● **What to produce**: Begin with the first line of the material and write out each line exactly, ending with the line that contains "cam.clip_end = 20000". Pictures are not part of the copy.

○ ○ ○ ○ ○ ○ ○

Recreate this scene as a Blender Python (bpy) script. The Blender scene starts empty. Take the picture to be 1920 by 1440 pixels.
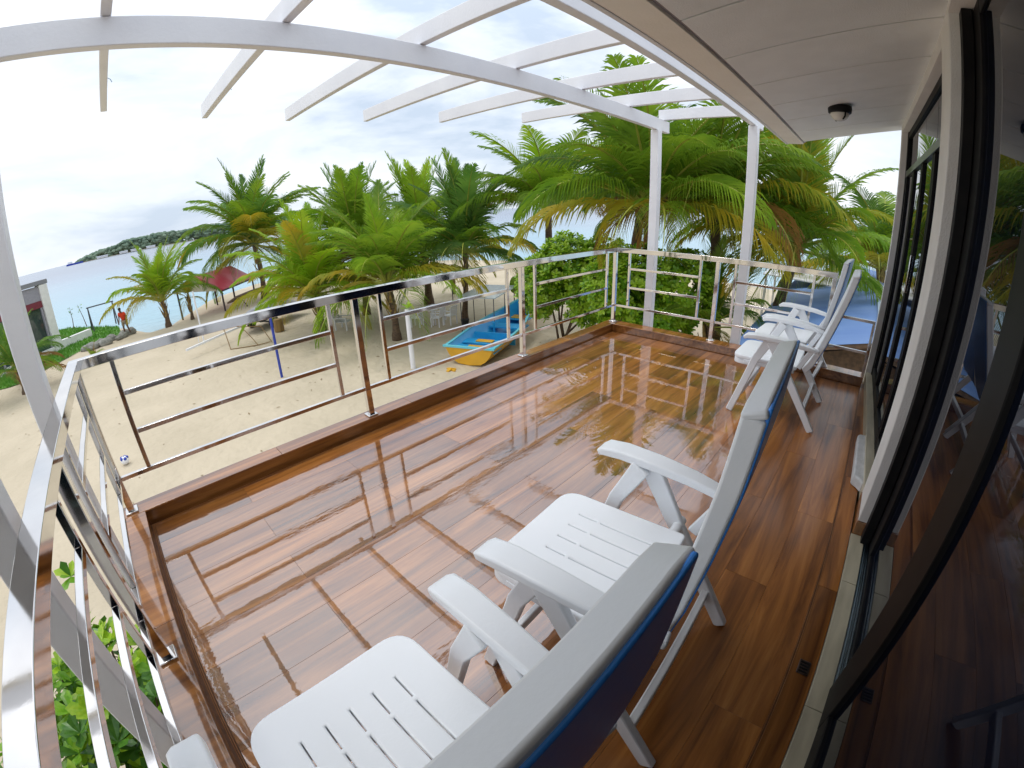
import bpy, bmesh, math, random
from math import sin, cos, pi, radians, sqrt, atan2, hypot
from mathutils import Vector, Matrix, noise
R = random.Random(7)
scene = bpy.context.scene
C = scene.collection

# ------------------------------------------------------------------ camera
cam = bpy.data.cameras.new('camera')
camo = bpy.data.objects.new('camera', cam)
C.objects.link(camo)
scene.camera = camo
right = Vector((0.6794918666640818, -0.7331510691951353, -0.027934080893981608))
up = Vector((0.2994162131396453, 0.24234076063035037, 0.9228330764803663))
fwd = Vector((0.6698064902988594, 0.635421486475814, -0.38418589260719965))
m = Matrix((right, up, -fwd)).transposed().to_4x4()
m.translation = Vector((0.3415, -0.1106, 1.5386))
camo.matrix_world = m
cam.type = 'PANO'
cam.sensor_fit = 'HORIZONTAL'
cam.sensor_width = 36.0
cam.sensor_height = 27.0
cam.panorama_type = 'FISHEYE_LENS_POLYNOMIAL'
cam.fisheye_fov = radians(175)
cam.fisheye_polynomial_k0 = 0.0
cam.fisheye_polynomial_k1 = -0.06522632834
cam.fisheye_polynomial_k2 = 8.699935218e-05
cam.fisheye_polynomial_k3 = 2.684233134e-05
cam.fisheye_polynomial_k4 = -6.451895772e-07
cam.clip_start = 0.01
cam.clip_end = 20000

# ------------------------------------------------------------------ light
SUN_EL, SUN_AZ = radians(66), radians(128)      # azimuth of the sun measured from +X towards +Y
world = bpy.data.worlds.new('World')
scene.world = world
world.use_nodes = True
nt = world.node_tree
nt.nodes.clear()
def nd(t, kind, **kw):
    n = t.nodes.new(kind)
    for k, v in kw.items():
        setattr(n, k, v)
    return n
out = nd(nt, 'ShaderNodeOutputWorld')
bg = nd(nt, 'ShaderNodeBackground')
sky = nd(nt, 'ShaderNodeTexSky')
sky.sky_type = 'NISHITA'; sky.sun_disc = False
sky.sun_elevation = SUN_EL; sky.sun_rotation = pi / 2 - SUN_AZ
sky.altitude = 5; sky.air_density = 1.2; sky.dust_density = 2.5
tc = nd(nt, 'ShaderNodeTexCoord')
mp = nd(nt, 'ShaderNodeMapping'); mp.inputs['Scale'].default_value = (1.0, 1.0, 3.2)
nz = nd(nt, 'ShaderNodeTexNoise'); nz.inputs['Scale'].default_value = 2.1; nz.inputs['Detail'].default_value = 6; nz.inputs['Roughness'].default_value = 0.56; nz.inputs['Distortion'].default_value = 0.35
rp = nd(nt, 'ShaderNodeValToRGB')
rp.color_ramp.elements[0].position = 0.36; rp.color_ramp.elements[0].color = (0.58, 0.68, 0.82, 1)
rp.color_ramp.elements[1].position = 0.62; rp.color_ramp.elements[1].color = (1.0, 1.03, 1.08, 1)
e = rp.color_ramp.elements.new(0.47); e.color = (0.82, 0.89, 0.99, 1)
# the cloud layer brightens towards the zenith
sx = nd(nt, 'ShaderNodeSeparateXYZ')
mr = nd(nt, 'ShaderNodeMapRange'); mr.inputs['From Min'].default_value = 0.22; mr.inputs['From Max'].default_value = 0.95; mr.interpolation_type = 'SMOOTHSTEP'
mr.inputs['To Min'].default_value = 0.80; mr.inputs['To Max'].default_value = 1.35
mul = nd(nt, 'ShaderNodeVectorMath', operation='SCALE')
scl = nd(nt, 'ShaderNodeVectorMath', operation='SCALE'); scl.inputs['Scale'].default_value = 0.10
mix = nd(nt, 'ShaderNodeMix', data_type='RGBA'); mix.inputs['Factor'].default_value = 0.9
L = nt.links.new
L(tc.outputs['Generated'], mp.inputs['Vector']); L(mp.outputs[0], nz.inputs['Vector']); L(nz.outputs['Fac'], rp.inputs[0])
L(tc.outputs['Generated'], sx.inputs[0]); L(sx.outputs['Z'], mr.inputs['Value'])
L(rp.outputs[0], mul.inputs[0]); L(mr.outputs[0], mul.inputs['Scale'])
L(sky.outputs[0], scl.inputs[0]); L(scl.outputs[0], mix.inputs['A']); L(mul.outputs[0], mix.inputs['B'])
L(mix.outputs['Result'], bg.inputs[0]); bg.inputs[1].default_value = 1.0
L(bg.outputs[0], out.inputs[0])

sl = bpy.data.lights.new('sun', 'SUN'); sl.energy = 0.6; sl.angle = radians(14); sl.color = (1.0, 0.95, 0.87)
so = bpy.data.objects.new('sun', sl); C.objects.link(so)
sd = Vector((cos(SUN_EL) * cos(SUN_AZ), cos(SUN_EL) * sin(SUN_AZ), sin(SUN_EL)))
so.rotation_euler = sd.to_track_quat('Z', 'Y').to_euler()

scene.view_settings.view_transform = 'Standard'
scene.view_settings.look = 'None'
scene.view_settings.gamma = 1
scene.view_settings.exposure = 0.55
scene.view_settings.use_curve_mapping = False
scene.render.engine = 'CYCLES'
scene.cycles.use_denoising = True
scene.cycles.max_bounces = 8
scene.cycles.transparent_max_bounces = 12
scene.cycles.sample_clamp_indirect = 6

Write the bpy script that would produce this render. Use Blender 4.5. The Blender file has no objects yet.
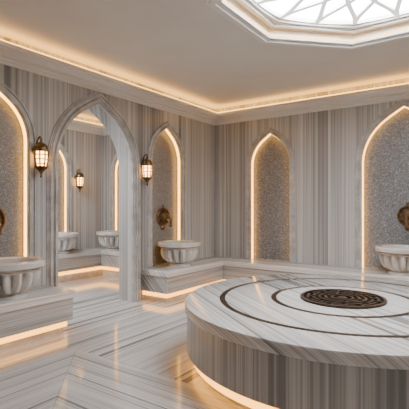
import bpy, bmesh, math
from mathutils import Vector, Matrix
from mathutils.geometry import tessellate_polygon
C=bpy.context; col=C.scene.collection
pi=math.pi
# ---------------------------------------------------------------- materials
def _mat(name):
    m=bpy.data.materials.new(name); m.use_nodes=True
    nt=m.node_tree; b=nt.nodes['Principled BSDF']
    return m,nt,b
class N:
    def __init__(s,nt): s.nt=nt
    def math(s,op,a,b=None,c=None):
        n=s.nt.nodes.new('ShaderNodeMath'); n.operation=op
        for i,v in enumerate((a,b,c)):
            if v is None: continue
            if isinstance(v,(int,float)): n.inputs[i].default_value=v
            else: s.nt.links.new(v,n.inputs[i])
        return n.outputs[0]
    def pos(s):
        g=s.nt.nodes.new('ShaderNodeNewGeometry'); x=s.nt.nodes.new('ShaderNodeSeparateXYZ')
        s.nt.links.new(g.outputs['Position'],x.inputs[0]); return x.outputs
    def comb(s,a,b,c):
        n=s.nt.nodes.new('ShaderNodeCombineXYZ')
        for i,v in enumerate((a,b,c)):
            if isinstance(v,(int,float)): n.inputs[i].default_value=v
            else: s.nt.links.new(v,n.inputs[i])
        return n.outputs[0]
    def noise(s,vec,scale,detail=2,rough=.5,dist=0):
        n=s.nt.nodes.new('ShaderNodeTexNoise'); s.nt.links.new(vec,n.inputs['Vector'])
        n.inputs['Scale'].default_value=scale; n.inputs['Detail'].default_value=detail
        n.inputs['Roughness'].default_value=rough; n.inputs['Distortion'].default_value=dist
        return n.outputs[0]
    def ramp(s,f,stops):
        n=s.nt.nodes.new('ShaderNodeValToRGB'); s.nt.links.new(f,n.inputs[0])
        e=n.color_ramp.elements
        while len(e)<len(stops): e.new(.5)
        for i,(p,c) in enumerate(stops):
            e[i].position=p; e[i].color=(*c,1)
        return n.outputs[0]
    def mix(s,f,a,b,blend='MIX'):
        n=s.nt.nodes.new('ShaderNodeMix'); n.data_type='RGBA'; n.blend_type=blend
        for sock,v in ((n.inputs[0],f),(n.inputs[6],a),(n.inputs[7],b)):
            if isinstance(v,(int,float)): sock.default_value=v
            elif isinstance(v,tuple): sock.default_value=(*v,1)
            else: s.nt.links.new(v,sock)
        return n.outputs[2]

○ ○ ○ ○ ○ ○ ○

● **Reply to the task**:
Recreate this scene as a Blender Python (bpy) script. The Blender scene starts empty. Take the picture to be 1920 by 1440 pixels.
import bpy, bmesh, math, random
from math import sin, cos, pi, radians, sqrt, atan2, hypot
from mathutils import Vector, Matrix, noise
R = random.Random(7)
scene = bpy.context.scene
C = scene.collection

# ------------------------------------------------------------------ camera
cam = bpy.data.cameras.new('camera')
camo = bpy.data.objects.new('camera', cam)
C.objects.link(camo)
scene.camera = camo
right = Vector((0.6794918666640818, -0.7331510691951353, -0.027934080893981608))
up = Vector((0.2994162131396453, 0.24234076063035037, 0.9228330764803663))
fwd = Vector((0.6698064902988594, 0.635421486475814, -0.38418589260719965))
m = Matrix((right, up, -fwd)).transposed().to_4x4()
m.translation = Vector((0.3415, -0.1106, 1.5386))
camo.matrix_world = m
cam.type = 'PANO'
cam.sensor_fit = 'HORIZONTAL'
cam.sensor_width = 36.0
cam.sensor_height = 27.0
cam.panorama_type = 'FISHEYE_LENS_POLYNOMIAL'
cam.fisheye_fov = radians(175)
cam.fisheye_polynomial_k0 = 0.0
cam.fisheye_polynomial_k1 = -0.06522632834
cam.fisheye_polynomial_k2 = 8.699935218e-05
cam.fisheye_polynomial_k3 = 2.684233134e-05
cam.fisheye_polynomial_k4 = -6.451895772e-07
cam.clip_start = 0.01
cam.clip_end = 20000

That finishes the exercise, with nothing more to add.